Improved Approximation Algorithms for Inventory Problems

TL;DR

This paper introduces improved approximation algorithms for inventory problems, achieving an exponentially better approximation factor of O(log log min(N,T)) using an iterative rounding approach, advancing the state of the art.

Contribution

The paper presents new approximation algorithms for the submodular joint replenishment and inventory routing problems with significantly improved approximation factors.

Findings

Achieved an O(log log min(N,T)) approximation factor.

Applied iterative rounding techniques to inventory problems.

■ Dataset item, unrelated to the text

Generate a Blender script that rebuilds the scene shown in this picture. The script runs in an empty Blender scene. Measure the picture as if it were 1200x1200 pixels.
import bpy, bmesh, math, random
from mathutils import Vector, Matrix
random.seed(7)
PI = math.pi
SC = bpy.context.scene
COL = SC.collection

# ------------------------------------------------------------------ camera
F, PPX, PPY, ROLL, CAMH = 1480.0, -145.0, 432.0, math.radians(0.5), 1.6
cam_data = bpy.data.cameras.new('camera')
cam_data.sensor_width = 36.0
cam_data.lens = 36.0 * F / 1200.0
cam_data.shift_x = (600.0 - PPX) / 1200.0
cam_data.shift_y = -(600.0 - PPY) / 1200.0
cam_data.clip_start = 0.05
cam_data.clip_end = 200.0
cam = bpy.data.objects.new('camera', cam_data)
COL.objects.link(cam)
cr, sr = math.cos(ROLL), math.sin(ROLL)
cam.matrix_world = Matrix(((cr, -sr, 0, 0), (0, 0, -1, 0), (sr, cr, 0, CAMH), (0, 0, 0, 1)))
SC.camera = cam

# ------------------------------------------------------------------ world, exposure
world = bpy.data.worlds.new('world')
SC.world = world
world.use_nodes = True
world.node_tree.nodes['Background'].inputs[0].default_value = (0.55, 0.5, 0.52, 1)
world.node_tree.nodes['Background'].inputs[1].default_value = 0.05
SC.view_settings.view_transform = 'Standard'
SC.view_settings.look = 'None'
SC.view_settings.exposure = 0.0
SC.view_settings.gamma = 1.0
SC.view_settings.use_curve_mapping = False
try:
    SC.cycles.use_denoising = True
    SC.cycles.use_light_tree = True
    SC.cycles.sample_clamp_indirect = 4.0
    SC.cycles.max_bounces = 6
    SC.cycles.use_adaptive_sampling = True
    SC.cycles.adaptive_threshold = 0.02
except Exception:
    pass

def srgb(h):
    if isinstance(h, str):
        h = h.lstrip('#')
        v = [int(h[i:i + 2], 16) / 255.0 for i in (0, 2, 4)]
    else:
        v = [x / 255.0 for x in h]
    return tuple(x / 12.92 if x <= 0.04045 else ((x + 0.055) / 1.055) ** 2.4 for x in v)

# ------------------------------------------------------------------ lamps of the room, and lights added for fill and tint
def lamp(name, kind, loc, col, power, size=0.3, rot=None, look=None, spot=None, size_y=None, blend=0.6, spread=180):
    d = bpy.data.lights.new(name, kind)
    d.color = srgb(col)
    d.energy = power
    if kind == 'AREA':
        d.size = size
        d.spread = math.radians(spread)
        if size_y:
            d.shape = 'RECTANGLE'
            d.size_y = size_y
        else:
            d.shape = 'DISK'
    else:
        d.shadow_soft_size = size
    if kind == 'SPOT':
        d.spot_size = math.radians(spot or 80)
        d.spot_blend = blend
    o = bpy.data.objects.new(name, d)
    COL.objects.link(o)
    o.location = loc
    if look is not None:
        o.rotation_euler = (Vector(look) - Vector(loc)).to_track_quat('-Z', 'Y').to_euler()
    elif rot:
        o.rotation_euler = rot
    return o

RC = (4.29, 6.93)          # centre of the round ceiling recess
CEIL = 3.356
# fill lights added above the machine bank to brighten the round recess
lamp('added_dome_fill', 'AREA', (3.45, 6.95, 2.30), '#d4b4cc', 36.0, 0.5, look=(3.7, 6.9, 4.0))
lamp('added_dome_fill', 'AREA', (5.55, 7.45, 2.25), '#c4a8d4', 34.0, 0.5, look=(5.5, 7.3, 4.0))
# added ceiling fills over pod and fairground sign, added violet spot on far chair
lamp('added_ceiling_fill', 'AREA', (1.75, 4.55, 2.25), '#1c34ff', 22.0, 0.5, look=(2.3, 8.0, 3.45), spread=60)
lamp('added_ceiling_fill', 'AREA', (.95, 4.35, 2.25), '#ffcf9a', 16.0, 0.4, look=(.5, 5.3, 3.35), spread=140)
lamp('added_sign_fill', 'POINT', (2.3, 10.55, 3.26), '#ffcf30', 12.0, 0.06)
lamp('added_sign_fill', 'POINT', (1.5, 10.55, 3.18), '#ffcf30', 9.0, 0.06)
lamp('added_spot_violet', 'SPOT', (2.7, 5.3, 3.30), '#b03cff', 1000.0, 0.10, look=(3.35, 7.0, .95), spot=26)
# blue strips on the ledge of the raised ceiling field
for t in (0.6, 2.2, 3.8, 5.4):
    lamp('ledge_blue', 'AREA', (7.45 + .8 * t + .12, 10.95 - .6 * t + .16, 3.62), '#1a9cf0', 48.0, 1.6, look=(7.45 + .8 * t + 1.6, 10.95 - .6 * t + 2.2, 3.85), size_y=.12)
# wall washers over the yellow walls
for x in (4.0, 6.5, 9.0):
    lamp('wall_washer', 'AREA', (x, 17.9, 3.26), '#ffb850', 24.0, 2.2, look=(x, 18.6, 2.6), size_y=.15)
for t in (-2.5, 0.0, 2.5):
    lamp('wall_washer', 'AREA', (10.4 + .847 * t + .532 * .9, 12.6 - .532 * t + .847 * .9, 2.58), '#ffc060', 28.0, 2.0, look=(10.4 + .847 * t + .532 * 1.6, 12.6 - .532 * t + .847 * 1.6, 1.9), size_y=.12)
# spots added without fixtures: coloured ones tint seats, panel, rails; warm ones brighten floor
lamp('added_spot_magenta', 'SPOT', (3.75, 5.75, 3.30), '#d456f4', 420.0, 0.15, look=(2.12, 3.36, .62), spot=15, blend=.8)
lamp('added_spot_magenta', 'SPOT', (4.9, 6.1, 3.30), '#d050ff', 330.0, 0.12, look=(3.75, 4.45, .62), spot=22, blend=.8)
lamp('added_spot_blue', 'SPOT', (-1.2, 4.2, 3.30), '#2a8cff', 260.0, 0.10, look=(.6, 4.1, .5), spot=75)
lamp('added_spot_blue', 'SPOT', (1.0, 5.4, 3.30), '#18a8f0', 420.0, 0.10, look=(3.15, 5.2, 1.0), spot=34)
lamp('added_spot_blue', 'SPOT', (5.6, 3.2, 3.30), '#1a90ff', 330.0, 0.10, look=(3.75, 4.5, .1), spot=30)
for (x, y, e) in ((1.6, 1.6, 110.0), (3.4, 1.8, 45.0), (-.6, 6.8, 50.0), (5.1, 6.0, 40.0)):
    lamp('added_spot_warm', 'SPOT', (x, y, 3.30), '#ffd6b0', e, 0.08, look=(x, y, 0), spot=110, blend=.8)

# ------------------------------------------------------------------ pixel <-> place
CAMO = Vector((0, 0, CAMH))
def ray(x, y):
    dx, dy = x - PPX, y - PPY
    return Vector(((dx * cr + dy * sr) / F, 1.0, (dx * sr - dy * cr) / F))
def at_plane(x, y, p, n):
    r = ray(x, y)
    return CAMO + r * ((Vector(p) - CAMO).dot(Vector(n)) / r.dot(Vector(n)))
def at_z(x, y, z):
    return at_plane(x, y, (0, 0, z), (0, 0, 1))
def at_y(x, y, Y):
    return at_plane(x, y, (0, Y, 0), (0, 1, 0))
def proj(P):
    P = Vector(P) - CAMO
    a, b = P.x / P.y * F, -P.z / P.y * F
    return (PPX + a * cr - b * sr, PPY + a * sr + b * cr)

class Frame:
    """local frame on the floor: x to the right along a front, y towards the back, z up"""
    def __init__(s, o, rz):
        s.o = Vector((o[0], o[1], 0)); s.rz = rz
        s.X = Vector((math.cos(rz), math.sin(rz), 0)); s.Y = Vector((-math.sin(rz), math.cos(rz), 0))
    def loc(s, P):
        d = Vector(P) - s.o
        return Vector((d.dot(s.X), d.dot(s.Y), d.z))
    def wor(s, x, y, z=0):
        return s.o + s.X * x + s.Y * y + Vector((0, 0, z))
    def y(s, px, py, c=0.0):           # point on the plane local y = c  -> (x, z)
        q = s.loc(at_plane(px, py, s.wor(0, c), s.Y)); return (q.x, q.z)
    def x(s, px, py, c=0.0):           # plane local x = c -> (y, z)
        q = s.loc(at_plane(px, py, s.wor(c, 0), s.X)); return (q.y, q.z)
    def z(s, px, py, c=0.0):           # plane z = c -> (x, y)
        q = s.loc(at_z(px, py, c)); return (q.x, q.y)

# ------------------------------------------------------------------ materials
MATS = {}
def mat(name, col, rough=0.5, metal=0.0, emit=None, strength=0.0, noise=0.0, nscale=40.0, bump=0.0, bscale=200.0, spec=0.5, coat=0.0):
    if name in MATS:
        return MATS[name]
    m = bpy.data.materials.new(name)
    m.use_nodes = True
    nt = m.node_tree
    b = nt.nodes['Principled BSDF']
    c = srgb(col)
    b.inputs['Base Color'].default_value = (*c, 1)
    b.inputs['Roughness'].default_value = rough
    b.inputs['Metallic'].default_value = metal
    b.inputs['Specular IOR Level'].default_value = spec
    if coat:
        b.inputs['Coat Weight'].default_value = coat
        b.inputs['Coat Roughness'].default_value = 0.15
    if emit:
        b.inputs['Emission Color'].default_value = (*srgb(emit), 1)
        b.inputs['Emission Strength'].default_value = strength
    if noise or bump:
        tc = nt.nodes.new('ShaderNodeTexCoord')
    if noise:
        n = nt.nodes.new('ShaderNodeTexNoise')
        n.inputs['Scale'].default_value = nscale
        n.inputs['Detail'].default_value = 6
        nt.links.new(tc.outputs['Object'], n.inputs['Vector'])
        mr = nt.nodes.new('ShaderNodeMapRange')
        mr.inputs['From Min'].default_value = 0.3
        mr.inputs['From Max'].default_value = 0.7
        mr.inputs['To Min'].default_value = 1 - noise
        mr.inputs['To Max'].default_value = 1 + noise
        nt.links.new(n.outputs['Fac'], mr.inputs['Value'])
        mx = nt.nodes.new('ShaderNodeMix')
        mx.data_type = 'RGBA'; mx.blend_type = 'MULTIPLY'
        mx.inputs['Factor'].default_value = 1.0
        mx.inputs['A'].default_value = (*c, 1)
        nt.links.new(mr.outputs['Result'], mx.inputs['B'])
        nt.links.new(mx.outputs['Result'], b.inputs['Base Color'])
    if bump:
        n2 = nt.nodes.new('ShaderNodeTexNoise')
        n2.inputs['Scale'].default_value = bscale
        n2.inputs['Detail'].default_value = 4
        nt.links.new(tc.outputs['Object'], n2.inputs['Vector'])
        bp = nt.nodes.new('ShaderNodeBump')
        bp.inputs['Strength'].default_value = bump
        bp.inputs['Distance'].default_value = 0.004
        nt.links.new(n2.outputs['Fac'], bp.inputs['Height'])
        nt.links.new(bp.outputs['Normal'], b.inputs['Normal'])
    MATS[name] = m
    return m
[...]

Significantly improved previous approximation bounds.

Abstract

We give new approximation algorithms for the submodular joint replenishment problem and the inventory routing problem, using an iterative rounding approach. In both problems, we are given a set of $N$ items and a discrete time horizon of $T$ days in which given demands for the items must be satisfied. Ordering a set of items incurs a cost according to a set function, with properties depending on the problem under consideration. Demand for an item at time $t$ can be satisfied by an order on any day prior to $t$, but a holding cost is charged for storing the items during the intermediate period; the goal is to minimize the sum of the ordering and holding cost. Our approximation factor for both problems is $O(\log \log \min(N,T))$; this improves exponentially on the previous best results.